* [Data provided]:
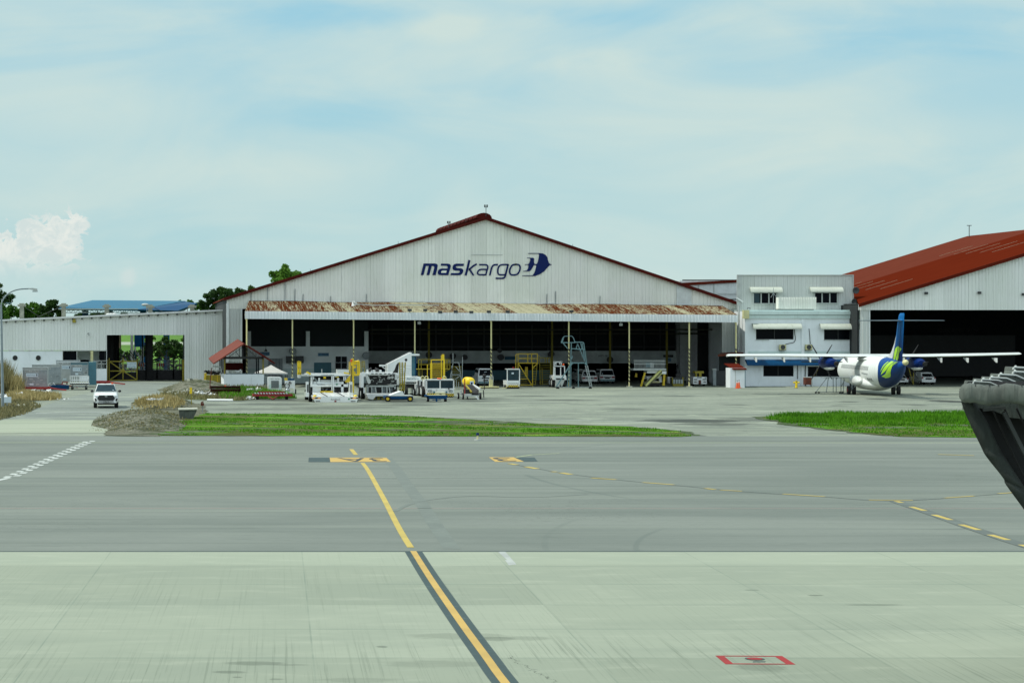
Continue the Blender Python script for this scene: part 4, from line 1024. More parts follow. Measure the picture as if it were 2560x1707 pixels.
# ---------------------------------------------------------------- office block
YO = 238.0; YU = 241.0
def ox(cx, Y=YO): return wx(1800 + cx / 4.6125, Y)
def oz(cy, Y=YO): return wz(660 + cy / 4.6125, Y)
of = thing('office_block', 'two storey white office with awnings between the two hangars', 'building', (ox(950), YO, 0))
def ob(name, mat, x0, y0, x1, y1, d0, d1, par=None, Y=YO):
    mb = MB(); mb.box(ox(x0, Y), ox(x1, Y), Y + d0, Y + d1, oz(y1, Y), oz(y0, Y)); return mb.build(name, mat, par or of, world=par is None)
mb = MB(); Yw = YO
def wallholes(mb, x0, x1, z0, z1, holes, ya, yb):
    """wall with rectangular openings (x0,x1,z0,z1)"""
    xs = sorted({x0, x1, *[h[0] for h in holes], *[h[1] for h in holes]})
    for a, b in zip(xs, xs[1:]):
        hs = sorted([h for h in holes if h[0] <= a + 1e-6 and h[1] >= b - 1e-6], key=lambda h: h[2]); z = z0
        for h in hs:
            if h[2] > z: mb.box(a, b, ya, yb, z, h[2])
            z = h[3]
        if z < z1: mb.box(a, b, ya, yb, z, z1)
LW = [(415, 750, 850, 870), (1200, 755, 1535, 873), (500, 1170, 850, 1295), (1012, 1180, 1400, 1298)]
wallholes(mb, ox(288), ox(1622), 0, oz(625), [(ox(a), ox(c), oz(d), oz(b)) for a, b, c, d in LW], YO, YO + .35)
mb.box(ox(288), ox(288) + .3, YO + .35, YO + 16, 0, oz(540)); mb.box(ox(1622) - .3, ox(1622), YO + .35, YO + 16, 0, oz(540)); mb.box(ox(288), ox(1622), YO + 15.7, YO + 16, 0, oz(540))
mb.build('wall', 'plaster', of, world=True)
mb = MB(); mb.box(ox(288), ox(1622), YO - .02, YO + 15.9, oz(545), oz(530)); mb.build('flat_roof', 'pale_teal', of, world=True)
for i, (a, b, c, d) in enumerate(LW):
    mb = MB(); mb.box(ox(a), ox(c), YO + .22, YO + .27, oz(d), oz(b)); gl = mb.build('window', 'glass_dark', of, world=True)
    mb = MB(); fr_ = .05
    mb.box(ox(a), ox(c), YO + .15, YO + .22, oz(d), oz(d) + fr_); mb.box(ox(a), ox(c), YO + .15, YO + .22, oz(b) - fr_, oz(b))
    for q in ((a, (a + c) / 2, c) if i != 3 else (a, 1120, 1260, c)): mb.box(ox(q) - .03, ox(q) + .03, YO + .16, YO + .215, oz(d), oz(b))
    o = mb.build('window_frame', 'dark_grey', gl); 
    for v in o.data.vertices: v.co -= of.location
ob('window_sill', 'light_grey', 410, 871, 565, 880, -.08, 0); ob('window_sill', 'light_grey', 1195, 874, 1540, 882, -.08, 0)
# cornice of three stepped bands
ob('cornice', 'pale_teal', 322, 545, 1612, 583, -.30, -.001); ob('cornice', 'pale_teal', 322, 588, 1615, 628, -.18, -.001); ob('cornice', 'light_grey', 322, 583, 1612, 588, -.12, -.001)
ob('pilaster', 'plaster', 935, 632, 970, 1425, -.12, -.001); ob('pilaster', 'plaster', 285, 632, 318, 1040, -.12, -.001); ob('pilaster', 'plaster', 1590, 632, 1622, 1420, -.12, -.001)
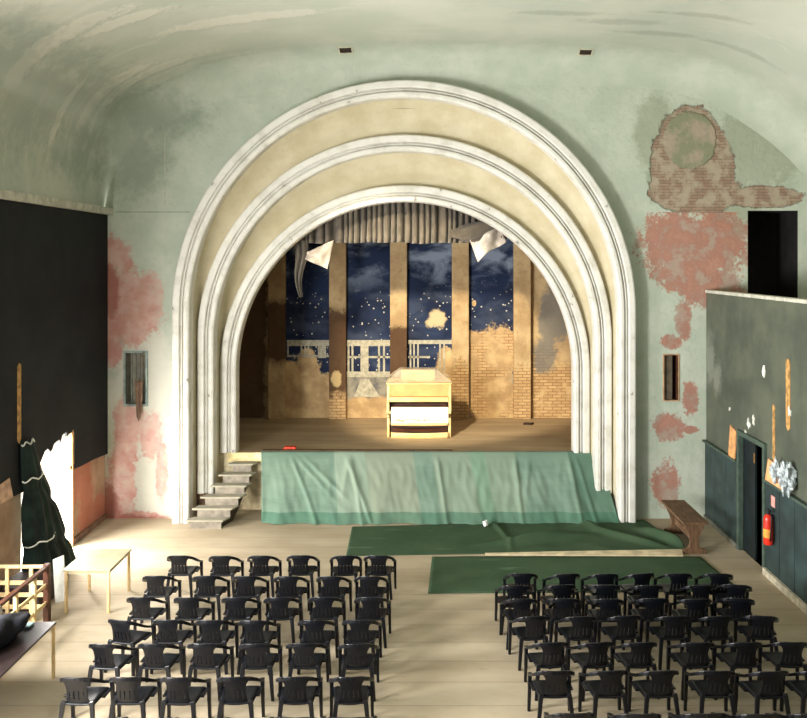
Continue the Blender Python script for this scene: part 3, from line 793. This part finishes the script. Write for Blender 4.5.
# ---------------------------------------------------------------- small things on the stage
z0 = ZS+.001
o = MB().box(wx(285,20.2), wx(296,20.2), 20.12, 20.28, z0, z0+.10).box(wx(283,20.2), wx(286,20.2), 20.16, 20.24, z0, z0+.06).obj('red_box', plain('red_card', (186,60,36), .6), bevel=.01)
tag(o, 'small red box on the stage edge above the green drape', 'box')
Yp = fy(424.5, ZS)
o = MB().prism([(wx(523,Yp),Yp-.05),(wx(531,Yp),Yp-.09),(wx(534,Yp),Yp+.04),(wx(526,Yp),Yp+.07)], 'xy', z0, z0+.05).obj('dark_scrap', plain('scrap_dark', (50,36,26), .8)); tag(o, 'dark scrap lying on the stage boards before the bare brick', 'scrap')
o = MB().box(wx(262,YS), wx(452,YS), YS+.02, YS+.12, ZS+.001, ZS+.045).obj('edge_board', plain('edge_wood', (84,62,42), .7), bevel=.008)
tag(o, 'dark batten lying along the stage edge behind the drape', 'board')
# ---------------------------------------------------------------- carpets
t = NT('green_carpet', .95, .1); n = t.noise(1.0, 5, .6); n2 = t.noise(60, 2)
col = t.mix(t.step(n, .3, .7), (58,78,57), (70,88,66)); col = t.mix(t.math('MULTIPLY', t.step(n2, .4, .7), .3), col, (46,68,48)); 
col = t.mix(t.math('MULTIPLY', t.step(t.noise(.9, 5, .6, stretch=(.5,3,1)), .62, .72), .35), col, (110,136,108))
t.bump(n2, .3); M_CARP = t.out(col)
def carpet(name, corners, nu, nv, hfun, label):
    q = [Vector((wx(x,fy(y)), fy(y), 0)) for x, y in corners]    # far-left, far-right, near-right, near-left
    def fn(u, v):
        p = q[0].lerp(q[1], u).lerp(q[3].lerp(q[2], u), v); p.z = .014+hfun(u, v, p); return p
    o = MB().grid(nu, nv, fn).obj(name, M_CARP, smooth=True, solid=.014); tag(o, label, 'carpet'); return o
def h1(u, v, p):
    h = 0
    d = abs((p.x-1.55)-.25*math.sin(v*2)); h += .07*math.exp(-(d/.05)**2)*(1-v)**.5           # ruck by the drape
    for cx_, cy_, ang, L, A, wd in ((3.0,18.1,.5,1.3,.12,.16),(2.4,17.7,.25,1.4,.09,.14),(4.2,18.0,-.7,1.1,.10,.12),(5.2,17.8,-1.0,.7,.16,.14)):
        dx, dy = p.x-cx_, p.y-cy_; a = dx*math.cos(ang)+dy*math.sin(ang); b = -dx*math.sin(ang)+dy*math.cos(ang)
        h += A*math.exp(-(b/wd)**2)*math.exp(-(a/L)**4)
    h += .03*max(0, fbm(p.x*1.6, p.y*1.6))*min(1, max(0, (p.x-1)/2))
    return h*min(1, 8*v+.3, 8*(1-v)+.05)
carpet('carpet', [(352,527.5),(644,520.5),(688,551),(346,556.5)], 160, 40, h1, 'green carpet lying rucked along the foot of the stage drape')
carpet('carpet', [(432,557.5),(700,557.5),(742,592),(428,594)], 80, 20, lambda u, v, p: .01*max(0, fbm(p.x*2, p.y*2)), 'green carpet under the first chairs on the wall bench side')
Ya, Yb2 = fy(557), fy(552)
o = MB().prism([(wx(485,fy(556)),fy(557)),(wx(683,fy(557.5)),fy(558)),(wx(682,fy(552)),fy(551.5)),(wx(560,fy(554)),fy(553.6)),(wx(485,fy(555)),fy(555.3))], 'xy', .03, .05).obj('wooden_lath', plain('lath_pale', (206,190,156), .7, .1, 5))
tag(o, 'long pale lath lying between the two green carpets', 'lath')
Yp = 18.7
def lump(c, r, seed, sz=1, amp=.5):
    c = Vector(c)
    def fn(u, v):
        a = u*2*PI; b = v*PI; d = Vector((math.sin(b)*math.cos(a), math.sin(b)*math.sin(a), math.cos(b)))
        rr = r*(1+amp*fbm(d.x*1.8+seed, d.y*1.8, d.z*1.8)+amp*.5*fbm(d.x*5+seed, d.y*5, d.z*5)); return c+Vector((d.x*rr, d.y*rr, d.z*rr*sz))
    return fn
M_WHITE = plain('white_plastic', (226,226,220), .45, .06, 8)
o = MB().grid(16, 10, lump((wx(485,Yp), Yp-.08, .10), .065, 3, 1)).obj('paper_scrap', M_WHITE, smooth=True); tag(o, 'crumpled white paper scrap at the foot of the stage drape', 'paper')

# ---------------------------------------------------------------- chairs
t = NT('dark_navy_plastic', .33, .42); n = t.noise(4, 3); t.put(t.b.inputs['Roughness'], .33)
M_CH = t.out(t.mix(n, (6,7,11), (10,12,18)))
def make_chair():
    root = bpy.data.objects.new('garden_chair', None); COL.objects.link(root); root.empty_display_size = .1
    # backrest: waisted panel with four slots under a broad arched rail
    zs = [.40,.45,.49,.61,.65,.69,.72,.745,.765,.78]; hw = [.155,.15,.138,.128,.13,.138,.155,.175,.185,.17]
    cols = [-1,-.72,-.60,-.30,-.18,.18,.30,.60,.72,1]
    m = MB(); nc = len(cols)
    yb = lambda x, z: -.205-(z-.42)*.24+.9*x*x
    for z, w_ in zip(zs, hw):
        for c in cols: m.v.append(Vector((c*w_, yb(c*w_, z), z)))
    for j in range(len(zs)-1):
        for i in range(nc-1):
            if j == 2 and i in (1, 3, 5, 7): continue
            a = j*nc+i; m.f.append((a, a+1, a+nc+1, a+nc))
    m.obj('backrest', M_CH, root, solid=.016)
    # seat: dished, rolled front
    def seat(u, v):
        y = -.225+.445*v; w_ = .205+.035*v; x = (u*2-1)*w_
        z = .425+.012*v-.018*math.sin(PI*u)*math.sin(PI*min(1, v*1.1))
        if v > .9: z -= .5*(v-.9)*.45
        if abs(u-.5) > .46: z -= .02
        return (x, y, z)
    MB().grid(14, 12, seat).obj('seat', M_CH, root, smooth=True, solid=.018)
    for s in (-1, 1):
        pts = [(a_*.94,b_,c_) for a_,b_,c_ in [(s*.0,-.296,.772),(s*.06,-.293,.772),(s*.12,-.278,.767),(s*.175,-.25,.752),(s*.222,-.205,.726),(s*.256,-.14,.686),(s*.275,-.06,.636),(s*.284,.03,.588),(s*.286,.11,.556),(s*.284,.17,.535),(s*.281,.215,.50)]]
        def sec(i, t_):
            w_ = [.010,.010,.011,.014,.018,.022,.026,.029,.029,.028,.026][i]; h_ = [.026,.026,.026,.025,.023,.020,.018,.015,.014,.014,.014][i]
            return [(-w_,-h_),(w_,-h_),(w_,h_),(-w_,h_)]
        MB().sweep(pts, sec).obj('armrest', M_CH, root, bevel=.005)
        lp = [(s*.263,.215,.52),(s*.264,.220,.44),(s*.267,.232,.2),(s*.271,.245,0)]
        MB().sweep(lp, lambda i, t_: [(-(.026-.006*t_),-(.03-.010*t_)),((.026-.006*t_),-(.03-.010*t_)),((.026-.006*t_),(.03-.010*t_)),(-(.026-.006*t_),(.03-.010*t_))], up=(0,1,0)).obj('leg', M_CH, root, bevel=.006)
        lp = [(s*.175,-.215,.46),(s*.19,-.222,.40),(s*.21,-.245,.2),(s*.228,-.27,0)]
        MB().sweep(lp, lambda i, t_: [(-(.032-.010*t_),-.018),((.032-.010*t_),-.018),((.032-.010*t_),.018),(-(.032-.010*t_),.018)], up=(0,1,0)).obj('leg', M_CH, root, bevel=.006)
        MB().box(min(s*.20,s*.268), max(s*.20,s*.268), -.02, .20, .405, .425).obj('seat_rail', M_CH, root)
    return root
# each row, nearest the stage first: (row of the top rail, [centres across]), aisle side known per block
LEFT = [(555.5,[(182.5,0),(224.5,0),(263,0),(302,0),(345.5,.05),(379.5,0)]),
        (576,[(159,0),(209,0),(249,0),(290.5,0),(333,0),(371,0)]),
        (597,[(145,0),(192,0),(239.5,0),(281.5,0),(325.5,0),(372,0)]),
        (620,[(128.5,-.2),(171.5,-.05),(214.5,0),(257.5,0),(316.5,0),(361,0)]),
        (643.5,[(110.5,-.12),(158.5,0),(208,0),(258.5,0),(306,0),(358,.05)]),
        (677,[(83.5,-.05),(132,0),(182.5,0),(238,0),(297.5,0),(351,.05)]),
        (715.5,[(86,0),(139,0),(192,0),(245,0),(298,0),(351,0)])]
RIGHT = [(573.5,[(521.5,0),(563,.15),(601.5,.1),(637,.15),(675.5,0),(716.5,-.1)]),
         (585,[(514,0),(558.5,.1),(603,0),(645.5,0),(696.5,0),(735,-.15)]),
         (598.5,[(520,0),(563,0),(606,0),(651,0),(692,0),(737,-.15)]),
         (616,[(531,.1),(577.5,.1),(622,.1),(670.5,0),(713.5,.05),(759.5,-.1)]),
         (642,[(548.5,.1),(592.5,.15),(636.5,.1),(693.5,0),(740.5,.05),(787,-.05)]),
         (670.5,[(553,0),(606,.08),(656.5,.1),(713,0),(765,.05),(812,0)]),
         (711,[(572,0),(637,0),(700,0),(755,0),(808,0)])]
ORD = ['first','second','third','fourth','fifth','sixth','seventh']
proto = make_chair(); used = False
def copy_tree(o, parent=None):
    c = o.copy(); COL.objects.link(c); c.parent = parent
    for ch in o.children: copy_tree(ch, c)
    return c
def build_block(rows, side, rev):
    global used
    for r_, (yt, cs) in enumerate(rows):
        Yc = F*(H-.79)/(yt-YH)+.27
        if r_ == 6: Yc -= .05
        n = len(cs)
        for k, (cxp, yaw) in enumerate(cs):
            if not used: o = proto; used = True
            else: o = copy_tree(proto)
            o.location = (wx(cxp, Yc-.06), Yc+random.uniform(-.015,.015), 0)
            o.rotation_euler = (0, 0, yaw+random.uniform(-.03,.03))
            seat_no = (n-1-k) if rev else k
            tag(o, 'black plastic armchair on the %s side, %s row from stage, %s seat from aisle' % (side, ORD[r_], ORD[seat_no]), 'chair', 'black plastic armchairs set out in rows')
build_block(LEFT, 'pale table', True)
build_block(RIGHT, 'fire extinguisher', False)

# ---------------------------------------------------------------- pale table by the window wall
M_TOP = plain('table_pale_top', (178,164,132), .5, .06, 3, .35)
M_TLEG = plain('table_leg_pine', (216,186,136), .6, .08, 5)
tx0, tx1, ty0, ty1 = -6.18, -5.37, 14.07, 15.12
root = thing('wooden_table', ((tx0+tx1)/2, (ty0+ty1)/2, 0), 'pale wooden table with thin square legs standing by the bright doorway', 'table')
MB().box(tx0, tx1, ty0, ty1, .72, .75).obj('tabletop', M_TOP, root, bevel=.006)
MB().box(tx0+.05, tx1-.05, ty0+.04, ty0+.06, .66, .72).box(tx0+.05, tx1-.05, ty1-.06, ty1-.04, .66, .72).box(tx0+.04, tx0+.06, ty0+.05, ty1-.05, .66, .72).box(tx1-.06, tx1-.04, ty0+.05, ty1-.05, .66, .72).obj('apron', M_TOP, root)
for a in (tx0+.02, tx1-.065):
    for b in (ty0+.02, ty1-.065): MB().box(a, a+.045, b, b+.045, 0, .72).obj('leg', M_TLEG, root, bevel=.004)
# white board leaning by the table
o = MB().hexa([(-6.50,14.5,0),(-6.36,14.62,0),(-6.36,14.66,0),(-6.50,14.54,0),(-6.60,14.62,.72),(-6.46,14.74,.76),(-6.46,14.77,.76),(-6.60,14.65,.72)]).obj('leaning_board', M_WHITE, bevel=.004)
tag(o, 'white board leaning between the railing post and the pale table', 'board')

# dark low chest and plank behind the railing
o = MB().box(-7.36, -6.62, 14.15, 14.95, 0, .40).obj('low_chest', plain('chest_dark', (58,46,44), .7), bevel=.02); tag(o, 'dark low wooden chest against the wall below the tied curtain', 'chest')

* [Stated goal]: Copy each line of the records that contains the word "Blender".

* [Answer to the exercise]:
Continue the Blender Python script for this scene: part 4, from line 1024. More parts follow. Measure the picture as if it were 2560x1707 pixels.
Continue the Blender Python script for this scene: part 3, from line 793. This part finishes the script. Write for Blender 4.5.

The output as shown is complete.